Berlioz never wrote a proper concerto. The closest he ever got was this piece for Paganini, which turned out to be his second symphony. It's also the only one of Berlioz's four symphonies to follow the traditional four-movement model, but it has the extensive passages for solo viola, making it a kind-of symphony-and-concerto hybrid, and it is also deeply steeped in Berlioz's love of literature. This time the object of literary interest is the poetry of Bryon, which led Berlioz to title the work Harold en Italie ("Harold in Italy"), after the hero of Byron's poem, Childe Harold's Pilgrimmage. The soloist "plays" the part of Harold as he tours Italy, witnessing such scenes as the treacherous paths in the mountains, a group of pilgrims marching to a shrine, a love-serenade, and in the final movement, a dance and revelry at a camp for outlaws. That fourth movement takes a page from Beethoven's book by quoting the first three movements before getting down to business, but this is a literary allusion as well as a musical one: Harold, in the form of our violist, is remembering his previous journeys before the revelry begins.

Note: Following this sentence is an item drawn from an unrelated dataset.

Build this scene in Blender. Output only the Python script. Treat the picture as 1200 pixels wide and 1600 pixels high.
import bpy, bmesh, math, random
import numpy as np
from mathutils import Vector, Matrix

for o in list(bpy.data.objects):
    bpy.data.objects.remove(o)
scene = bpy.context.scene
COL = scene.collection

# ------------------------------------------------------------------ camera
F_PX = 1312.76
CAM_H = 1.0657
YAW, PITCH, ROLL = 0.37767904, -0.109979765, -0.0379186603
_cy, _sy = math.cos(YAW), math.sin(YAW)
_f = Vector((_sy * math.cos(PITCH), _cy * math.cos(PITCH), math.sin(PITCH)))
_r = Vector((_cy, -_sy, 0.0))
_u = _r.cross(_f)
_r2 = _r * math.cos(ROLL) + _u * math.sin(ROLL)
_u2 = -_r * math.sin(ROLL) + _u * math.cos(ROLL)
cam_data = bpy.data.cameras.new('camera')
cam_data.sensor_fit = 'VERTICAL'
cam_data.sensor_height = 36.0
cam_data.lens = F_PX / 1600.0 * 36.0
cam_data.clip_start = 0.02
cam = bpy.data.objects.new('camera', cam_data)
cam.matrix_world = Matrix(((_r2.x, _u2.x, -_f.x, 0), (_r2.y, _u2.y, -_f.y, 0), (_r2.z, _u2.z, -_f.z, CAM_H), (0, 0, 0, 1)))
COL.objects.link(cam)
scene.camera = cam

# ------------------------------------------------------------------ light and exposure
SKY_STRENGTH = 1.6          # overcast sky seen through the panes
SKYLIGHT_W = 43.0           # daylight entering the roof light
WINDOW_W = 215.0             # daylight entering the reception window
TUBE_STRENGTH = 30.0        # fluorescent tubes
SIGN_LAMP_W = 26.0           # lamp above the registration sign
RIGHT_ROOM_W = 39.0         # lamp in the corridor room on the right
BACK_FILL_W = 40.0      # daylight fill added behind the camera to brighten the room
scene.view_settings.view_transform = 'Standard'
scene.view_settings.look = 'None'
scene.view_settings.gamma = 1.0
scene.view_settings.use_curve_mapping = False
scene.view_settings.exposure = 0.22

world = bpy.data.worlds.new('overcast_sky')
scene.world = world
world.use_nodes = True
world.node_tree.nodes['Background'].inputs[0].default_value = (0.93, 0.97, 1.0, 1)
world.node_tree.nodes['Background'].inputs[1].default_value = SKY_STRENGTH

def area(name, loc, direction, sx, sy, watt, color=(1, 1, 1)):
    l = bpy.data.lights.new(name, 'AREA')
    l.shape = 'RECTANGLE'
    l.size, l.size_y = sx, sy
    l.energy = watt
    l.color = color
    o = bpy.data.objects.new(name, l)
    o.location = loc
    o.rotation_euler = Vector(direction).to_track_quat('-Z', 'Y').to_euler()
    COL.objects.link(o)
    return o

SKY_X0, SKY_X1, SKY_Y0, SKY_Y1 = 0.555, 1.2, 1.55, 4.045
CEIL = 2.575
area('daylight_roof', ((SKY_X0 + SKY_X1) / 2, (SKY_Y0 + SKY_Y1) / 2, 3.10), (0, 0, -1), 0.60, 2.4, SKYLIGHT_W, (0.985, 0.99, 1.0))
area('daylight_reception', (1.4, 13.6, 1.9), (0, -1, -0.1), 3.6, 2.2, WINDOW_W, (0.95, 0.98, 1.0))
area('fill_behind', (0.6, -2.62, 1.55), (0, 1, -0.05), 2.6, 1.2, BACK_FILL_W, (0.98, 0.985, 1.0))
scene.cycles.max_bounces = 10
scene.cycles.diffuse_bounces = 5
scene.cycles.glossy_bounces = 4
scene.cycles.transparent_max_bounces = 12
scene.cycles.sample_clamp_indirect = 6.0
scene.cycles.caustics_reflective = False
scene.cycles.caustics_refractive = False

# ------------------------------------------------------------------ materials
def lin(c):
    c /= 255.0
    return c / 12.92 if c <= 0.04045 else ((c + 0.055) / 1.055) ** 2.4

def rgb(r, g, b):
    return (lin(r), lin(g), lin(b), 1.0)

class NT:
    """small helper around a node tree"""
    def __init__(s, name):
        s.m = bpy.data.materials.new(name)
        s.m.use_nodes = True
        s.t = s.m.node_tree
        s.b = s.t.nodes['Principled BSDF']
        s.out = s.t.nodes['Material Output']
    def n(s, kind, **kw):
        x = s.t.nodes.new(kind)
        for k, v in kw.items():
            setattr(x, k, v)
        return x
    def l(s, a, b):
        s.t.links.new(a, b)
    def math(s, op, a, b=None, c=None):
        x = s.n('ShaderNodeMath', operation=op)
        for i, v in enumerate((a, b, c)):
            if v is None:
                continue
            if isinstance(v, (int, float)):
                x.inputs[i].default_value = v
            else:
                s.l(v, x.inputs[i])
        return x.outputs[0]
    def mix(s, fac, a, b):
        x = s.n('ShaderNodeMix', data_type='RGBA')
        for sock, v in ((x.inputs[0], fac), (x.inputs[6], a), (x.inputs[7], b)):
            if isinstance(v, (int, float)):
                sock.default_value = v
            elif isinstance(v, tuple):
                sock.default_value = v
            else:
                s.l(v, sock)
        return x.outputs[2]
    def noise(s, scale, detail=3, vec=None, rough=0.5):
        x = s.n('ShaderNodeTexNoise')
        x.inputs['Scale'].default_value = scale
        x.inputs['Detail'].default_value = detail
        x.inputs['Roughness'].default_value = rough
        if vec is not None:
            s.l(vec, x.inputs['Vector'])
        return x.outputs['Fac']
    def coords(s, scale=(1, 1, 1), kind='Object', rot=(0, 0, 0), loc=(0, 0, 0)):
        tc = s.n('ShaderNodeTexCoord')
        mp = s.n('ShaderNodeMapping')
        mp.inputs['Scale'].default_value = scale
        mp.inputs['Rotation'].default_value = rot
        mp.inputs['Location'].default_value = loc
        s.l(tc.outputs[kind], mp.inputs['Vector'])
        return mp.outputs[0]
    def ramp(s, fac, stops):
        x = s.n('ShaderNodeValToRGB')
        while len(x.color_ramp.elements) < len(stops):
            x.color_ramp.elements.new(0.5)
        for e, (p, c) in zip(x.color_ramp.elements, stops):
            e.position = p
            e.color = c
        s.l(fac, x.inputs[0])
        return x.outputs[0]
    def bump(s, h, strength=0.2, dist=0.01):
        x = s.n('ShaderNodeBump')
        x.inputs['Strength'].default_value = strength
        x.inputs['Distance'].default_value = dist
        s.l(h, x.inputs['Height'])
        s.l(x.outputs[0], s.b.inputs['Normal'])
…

Harold in Italy is, for me, a delightful listen. It's loaded with Berliozian drama, his weirdly asymmetrical approach to melody is on full display, and his love of interesting orchestral effects shines through (the wonderful moment in the last movement when he sends some musicians offstage to quote the Pilgrim's March, for one).
Here's Harold in Italy, performed this time on original instruments by the Orchestre Revolutionnaire et Romantique, with Gerard Causse as the soloist and John Eliot Gardiner conducting.
By the way: the very Stradivarius viola that Paganini owned, inspiring him to commission Berlioz? That viola still exists, and is currently owned by the Nippon Music Foundation.